Adalah kebutuhan mendasar manusia menurut konsep ayat tadi, adalah:
    Rasa aman, untuk mengatasi cobaan “ketakukan”.
a.    Belakangan ini, rasa aman di negeri kita sudah semakin tidak dapat dinikmati oleh masyarakat. Naik angkot ketemu penodong, bahkan untuk kaum wanita lebih sedih lagi, selain penodong, juga pemerkosa. Naik kereta katanya awas copet. Di toko-toko/supermaket yang buka 24 jam dikabarkan sering terjadi rampok. Di perkampungan selalu diintai maling. Berurusan untuk usaha kebentur sana kebentur sini, kalau ikut prosedur malah jadi tak mujur.
b.    Khusus kita yang hidup di perkotaan, tamu datang ke rumah bila tidak ada janji atau belum dikenal, tidak serta merta, berani membuka pintu halaman. Kita tidak dapat lagi menghormati tamu seperti yang dianjurkan oleh agama, karena kadang tamu yang datang itu penipu.
c.    Belakangan ini  banyak lagi percobaan penipuan lewat telepon dan SMS. Kalau lewat SMS dapat dicuekin, tapi  lewat telpon cukup mengganggu.

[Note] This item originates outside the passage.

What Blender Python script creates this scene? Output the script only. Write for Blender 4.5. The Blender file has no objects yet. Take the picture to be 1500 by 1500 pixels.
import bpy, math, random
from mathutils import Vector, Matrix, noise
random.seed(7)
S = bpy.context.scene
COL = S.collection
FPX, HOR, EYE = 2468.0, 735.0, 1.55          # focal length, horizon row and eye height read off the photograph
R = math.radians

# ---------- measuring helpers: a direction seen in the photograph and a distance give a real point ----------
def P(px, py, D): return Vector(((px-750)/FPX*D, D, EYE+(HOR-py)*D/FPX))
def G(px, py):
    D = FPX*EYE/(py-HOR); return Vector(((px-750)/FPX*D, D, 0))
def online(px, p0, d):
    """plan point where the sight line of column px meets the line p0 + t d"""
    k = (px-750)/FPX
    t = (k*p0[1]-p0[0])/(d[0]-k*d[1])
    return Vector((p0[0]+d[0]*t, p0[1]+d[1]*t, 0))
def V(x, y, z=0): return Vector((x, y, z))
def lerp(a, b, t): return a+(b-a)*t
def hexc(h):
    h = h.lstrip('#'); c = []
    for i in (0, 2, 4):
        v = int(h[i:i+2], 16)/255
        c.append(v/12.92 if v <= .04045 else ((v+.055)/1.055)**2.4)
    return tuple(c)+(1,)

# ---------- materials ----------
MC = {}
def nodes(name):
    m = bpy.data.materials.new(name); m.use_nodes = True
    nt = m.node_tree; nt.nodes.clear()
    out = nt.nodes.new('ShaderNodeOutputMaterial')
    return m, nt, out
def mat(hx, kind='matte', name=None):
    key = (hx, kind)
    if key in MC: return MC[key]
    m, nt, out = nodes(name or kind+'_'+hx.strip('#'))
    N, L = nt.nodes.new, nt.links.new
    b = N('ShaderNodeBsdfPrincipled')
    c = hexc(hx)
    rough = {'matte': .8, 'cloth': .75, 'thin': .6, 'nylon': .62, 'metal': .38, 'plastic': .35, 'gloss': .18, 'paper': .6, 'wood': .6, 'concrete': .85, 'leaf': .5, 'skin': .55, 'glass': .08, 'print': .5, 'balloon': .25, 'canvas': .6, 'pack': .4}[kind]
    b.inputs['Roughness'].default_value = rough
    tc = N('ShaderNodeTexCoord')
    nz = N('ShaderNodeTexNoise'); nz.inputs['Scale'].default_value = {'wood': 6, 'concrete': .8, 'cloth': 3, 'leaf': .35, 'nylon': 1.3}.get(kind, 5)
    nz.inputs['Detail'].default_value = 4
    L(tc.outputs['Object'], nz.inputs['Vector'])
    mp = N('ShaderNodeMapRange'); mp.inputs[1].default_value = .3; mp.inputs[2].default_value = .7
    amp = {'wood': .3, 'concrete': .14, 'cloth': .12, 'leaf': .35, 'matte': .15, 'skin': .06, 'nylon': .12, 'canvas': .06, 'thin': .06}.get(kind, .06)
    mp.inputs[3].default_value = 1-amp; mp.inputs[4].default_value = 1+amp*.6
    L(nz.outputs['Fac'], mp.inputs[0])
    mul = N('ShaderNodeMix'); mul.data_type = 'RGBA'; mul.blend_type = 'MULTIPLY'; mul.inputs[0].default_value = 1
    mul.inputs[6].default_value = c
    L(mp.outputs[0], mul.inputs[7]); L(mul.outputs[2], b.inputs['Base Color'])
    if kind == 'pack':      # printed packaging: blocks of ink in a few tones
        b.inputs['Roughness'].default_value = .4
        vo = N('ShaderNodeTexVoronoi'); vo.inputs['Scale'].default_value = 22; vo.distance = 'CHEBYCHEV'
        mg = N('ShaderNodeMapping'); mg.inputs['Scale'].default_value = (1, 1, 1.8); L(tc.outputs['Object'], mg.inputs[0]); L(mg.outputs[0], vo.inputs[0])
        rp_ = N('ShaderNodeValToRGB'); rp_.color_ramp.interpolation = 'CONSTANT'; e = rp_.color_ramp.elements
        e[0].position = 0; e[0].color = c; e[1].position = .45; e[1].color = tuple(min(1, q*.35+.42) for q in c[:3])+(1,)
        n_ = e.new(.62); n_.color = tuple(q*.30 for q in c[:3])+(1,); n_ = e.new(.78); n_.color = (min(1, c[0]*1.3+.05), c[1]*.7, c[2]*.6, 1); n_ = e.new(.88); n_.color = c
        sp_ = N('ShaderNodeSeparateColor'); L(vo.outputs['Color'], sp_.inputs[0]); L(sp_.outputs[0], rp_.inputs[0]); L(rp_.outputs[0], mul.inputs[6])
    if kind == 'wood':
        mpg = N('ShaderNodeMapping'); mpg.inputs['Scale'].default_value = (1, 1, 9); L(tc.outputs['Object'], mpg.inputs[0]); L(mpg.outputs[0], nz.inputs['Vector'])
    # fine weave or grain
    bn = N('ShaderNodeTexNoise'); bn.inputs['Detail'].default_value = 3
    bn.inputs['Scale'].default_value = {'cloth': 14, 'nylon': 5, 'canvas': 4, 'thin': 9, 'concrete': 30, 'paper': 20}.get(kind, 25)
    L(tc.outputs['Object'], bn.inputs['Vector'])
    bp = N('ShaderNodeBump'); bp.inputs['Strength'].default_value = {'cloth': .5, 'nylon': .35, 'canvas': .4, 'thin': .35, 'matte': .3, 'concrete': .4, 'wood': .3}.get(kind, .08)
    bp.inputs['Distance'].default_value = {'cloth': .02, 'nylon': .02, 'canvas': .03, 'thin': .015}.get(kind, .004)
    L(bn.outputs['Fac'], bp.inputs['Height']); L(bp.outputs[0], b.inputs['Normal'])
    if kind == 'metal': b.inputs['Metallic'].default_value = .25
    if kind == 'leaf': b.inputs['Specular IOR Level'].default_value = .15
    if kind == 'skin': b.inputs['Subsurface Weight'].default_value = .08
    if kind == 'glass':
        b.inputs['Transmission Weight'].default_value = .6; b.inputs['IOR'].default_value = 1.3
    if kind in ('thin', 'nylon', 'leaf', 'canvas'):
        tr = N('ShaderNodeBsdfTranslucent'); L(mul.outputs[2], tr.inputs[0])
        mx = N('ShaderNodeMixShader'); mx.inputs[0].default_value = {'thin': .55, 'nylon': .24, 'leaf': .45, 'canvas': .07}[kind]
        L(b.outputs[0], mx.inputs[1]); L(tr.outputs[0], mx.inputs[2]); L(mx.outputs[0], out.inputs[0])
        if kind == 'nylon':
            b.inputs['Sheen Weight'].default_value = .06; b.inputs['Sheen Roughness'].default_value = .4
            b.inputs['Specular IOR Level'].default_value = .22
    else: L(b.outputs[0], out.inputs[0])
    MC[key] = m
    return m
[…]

d.    Hampir setiap hari kehidupan serba ketakukan, takut kalau keamanan terancam. Harta benda hilang. Pulang terlalu malam takut dicegat orang jahat. Tidur dirumah sendiri merasa kurang aman, banyak kita dengar maling dan rampok masuk rumah.
    Syarat kedua, manusia terbebas dari cobaan menurut konsep ayat di atas apabila setiap anggota masyarakat tercukupi kebutuhan akan MAKAN, agar teratasi cobaan kedua berupa “kekurangan makanan”. Kenyataan di dalam masyarakat kita, masih banyak anggota masyarakat belum dapat memenuhi kebutuhan mendasar manusia yaitu makan. Masih banyak  saudara kita makan hanya sekedarnya, belum dapat membuat kenyang memenuhi standar kebutuhan kalori. Secara umum kita patut bersyukur belakangan ini cobaan akan makanan ini tidak mendera untuk seluruh masyarakat. Tidak seperti halnya pernah terjadi disuatu periode di masa lampau di negeri kita ini, keperluan hidup utama seperti beras susah dicari. Bagi pembaca yang sudah berusia enamuluh tahun lebih, tentu masih merasakan dalam era tahun enampuluhan bangsa kita pernah mengalami kesulitan menyeluruh. Walau ada uang tetapi beras yang susah didapat.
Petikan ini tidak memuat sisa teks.